#### Exercise inputs ####

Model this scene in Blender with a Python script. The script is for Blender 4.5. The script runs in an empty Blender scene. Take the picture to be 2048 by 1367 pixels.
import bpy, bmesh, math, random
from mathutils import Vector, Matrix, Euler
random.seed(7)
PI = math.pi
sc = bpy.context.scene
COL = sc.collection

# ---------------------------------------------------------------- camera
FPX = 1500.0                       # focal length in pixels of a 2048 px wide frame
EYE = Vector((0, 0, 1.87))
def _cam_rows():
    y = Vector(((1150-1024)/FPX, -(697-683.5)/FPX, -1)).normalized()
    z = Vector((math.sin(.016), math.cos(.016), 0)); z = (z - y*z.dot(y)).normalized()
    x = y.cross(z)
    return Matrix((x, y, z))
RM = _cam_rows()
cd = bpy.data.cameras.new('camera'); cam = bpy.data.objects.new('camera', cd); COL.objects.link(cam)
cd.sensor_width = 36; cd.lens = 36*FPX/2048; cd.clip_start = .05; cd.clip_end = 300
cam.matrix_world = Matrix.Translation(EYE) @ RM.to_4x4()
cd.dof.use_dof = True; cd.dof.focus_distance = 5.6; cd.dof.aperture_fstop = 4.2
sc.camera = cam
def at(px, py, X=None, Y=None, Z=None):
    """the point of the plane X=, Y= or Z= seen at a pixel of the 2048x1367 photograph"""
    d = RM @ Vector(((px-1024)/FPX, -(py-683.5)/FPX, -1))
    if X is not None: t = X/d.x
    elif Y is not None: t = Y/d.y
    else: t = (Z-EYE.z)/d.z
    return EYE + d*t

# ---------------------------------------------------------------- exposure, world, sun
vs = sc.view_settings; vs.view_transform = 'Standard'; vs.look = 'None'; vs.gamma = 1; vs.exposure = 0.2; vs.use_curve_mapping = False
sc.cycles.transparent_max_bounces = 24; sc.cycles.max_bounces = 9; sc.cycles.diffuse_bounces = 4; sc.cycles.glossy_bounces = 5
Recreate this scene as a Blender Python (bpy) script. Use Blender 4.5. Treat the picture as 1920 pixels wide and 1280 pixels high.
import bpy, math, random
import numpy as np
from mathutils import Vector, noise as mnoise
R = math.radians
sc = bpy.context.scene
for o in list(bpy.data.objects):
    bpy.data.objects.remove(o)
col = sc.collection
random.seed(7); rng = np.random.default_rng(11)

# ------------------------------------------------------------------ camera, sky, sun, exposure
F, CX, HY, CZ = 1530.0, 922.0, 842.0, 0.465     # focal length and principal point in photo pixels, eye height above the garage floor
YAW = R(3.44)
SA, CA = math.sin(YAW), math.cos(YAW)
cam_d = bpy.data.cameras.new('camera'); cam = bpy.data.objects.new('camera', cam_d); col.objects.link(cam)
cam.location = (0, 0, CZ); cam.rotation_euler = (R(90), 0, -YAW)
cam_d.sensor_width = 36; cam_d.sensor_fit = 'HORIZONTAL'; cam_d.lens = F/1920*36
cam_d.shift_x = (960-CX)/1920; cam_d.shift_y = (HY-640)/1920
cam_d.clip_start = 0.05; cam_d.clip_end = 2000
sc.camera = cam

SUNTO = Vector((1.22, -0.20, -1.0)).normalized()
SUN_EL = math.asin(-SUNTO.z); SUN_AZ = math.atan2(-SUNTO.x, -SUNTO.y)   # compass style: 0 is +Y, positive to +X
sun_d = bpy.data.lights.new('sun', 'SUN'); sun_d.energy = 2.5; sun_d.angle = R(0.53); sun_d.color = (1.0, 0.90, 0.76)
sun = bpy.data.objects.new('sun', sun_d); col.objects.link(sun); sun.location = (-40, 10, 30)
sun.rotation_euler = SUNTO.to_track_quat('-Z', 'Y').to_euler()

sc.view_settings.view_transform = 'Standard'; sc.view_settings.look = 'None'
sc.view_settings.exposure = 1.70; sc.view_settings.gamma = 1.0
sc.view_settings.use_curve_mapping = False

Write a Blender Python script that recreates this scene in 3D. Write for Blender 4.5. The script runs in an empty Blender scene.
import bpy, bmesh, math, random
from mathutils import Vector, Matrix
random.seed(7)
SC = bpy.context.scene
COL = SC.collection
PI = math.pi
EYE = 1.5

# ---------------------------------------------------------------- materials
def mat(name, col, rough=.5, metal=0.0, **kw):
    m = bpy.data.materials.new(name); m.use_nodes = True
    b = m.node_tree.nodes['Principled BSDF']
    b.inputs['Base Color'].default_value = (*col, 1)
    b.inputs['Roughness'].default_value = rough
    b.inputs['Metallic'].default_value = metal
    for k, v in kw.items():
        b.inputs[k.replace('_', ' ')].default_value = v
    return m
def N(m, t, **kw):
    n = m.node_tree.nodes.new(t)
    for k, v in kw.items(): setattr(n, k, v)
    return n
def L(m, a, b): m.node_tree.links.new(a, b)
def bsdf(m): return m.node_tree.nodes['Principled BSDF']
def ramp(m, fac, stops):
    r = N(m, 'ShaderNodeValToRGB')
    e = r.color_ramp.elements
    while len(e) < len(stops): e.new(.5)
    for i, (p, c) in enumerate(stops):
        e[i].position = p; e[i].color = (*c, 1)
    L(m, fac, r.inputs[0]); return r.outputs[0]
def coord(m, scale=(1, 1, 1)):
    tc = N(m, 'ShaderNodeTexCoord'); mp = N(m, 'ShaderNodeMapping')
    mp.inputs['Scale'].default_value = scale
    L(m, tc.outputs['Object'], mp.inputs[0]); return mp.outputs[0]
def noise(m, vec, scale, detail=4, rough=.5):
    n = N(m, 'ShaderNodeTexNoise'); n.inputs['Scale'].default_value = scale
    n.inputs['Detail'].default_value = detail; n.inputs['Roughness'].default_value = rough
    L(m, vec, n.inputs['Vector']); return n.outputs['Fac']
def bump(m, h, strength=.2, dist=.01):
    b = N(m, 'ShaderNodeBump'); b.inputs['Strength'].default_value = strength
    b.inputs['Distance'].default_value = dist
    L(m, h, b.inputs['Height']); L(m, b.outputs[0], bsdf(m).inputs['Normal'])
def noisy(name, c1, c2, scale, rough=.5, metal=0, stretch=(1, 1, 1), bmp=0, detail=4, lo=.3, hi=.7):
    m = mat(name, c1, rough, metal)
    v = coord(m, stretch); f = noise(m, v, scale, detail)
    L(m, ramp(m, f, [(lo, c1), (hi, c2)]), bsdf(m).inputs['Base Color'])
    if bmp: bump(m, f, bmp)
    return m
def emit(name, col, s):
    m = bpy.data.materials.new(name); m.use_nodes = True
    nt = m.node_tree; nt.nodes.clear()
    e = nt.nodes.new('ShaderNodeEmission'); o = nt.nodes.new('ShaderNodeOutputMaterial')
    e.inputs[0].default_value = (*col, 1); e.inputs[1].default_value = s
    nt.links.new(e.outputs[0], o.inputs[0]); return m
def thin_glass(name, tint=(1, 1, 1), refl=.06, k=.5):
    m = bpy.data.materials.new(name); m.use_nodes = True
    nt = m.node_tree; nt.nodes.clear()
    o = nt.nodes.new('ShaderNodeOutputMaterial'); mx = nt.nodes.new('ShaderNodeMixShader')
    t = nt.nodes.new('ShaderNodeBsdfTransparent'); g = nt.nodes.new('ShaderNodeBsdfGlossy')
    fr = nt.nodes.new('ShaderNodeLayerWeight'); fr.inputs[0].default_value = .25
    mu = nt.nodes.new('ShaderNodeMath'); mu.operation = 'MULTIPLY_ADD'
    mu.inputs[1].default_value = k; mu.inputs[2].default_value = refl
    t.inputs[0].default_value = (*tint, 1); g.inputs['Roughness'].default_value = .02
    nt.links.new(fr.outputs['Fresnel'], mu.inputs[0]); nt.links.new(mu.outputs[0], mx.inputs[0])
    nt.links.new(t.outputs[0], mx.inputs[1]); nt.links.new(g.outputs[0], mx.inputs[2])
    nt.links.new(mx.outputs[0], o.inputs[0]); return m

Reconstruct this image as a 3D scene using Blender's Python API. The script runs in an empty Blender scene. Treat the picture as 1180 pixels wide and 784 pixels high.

####

Find every line that has "wide" in it, then return those lines.

FPX = 1500.0                       # focal length in pixels of a 2048 px wide frame
Recreate this scene as a Blender Python (bpy) script. Use Blender 4.5. Treat the picture as 1920 pixels wide and 1280 pixels high.
Reconstruct this image as a 3D scene using Blender's Python API. The script runs in an empty Blender scene. Treat the picture as 1180 pixels wide and 784 pixels high.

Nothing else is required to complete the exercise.